The coming ‘transit apocalypse’

Is Minnesota locking in the wrong future by constructing expensive and obsolete technology?

The Feds may have recently approved $2.003 billion for the Southwest Light Rail project, but wise transit policy goes beyond fixed rail systems, especially when those systems—pegged as the wave of the future—will soon become a relic of the past.

Transportation expert Randal O’Toole predicts light-rail transit is headed for a “transit apocalypse,” partially thanks to shared-ride services such as Uber and Lyft and their impending expansion into autonomous vehicles.

Declining ridership in rail services across the U.S. is compelling municipal governments to decide between continuing to invest in their current transportation infrastructure or prepare for autonomous ride-sharing vehicles. Shared driverless cars are most likely to affect high-end systems, including rail transportation especially, that don’t deliver on their promise to relieve congestion, save energy, or be cost-effective (light-rail lines are expensive to maintain).

When measured in per-passenger miles, transit is the country’s most expensive and most heavily subsidized form of travel, O’Toole explains. Today’s ride-hailing services tend to be more expensive than transit because they still require users to pay a driver. But once the driver is no longer a human, these services will reflect costs similar to those car owners incur, making self-driving services just as affordable or even cheaper than transit fares and collapsing the “third class” stigma often associated with public transportation.

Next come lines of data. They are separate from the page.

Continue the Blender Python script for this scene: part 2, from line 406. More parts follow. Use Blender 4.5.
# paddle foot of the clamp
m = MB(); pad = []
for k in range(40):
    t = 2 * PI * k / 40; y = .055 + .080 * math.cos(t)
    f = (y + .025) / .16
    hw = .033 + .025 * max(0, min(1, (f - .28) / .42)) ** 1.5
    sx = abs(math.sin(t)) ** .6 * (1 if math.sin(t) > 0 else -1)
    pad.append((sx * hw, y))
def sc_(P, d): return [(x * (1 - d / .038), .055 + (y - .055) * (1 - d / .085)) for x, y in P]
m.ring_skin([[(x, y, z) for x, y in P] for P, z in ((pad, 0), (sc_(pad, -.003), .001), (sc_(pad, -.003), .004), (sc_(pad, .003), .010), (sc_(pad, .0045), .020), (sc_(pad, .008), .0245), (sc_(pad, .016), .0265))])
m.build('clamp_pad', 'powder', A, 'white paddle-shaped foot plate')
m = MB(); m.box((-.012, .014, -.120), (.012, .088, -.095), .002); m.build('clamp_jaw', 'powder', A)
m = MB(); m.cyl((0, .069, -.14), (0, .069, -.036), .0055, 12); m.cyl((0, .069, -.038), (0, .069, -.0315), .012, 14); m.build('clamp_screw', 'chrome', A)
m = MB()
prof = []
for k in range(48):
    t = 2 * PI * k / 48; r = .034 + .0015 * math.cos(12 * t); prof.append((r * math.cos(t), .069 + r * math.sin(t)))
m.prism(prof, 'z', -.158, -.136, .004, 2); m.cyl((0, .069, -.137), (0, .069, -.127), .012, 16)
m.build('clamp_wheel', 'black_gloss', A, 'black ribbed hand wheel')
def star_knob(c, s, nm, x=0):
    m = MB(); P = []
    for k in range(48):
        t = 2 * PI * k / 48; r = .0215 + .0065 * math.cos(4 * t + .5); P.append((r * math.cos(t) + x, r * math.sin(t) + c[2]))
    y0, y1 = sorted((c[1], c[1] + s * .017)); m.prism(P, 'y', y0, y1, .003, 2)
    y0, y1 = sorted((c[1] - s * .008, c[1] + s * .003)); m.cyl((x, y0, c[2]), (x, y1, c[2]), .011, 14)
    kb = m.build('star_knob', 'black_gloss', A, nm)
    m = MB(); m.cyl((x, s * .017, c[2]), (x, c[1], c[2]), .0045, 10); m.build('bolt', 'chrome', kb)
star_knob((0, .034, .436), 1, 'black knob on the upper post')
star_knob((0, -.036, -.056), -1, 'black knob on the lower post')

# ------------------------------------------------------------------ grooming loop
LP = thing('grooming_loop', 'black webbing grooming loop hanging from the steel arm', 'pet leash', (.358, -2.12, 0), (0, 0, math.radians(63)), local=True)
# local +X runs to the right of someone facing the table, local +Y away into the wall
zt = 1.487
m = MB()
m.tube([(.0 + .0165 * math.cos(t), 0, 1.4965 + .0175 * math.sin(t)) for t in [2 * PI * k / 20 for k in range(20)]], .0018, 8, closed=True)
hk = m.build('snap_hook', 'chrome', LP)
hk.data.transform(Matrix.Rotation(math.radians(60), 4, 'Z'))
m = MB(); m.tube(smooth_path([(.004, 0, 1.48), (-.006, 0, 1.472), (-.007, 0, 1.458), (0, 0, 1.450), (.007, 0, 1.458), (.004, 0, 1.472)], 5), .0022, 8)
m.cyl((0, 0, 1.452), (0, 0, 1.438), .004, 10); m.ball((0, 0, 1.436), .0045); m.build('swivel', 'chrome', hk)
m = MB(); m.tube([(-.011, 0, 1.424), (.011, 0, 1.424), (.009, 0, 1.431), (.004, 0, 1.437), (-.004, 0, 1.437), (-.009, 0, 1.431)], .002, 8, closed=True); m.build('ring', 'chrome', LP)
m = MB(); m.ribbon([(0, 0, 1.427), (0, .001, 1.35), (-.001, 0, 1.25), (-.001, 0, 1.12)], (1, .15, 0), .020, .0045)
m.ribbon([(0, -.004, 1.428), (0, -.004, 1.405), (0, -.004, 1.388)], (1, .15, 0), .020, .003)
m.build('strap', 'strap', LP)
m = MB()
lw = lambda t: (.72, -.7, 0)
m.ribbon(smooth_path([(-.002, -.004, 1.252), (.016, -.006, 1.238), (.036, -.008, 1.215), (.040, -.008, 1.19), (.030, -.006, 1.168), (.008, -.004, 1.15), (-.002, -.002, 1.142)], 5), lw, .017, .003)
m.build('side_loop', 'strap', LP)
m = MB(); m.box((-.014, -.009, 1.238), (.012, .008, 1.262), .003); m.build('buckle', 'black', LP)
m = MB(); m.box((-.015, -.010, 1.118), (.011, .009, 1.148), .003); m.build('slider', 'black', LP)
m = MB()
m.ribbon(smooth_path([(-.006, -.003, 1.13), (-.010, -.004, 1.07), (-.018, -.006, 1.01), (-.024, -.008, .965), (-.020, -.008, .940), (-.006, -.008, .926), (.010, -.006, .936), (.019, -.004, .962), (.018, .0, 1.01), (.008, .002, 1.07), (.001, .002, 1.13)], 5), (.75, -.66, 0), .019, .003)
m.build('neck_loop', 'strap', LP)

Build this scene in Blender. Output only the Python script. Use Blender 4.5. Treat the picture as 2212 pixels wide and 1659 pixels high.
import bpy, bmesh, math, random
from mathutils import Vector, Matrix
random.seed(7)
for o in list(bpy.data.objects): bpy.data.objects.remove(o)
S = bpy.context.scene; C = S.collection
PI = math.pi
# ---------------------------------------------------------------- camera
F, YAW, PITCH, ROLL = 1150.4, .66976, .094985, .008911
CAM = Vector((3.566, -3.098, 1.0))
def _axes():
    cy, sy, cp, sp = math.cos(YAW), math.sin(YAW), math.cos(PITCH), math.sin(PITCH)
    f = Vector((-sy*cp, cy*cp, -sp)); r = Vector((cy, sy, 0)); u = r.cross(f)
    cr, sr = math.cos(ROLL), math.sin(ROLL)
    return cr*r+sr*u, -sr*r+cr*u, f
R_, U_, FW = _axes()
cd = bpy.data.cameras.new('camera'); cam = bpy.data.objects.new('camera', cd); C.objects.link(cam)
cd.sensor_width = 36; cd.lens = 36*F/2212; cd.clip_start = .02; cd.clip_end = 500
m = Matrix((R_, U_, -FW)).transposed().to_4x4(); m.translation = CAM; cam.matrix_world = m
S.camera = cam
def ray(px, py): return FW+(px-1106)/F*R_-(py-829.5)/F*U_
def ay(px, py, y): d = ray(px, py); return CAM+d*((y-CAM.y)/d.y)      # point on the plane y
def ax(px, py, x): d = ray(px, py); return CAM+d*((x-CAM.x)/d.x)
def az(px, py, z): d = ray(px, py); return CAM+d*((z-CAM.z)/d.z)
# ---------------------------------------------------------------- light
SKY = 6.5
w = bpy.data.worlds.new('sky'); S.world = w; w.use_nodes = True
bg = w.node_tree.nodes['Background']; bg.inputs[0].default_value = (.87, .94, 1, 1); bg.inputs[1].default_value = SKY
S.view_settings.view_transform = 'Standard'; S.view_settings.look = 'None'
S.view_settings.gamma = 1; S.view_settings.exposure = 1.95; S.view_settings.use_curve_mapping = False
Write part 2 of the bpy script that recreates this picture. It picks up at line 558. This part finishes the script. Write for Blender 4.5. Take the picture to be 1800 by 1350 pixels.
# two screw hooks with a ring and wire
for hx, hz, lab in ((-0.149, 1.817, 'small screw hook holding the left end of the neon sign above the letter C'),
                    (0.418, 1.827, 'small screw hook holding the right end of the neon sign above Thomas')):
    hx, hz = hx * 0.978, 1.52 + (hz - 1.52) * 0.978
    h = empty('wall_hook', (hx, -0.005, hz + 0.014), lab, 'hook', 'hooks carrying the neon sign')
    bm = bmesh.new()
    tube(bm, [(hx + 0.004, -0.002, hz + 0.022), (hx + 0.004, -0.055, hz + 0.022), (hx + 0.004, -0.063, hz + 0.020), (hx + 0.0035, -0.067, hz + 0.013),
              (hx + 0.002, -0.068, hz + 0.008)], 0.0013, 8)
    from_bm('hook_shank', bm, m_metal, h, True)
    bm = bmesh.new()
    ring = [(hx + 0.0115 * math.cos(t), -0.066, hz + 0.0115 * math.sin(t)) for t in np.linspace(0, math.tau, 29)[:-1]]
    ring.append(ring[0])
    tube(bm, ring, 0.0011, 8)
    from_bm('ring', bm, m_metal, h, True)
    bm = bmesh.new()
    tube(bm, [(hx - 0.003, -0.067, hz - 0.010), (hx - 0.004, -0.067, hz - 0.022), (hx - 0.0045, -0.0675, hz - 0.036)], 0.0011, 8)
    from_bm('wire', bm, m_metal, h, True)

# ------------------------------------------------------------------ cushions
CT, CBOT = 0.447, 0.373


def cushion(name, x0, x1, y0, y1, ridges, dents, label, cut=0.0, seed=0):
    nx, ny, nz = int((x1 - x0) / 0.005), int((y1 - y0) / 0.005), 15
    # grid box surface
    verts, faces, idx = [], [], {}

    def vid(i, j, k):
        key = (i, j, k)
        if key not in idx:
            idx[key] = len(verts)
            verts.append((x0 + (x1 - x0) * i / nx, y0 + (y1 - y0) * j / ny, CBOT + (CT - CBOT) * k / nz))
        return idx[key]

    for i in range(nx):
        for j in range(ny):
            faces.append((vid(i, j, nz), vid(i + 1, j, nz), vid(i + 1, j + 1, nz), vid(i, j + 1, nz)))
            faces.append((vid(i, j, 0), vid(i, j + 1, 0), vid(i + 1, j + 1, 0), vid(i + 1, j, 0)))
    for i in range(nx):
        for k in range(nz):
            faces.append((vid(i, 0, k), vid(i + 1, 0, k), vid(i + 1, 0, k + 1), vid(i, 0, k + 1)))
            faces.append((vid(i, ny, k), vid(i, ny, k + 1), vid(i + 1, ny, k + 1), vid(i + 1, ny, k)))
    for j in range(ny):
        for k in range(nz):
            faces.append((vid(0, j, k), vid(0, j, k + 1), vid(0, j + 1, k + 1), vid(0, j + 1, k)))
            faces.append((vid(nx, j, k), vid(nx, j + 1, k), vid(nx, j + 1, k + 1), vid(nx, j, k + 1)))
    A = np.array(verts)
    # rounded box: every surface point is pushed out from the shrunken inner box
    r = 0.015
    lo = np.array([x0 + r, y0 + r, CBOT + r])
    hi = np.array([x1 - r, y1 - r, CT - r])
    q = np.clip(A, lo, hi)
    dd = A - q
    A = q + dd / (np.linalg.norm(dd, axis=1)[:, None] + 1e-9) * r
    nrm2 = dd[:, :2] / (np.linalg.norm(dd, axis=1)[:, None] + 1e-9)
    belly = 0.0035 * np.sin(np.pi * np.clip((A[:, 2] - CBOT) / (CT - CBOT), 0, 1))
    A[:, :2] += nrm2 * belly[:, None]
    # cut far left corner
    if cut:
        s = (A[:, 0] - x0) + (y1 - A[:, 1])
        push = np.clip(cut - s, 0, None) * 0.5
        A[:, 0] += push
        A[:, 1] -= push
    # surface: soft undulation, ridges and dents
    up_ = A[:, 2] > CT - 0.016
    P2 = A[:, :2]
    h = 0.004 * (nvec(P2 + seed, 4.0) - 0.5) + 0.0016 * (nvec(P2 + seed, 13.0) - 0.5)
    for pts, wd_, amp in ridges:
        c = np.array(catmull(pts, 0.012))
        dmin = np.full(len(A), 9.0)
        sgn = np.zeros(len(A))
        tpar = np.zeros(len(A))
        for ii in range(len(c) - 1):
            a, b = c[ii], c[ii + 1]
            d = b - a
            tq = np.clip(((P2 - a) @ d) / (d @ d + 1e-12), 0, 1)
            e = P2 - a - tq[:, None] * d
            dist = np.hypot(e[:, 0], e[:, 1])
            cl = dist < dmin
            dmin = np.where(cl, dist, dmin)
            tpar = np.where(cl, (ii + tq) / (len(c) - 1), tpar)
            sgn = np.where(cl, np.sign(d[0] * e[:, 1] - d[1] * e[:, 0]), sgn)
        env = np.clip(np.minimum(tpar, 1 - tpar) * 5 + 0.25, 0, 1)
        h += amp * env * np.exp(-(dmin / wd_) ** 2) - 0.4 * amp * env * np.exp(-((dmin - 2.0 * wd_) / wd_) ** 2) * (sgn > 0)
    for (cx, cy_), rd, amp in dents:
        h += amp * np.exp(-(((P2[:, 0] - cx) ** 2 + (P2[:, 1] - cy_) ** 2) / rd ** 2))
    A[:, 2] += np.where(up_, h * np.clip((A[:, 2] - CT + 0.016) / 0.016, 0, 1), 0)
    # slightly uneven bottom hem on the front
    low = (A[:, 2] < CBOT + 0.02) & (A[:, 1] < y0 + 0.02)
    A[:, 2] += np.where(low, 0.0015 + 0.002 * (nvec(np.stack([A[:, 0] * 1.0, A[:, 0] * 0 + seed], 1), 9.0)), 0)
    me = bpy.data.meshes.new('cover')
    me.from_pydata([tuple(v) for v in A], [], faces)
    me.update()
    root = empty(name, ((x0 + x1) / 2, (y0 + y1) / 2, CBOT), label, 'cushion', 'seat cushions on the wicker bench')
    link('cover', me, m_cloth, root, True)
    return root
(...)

There is also the convenience element to consider. Self-driving cars provide a door-to-door service: riders are picked up from a starting destination and dropped off at their end destination, no stops or transfers. Transit requires a means of transportation to get the rider to a central location (the station) at scheduled times with stops or transfers, and then requires passengers to find another means of transportation before arriving at their final destination. Driverless cars eliminate the intermodal overhead.

The future of transportation is flexible, not fixed. Autonomous vehicles will not replace light-rail transit overnight. Too many taxpayer dollars have been invested for supporters to admit it is a misuse of money—even after total cost is known—and there’s huge inertia to keep light-rail projects moving forward. But Minnesota needs to focus its dollars on making transportation more efficient instead of spending two billion dollars on a system that will soon join the dinosaurs.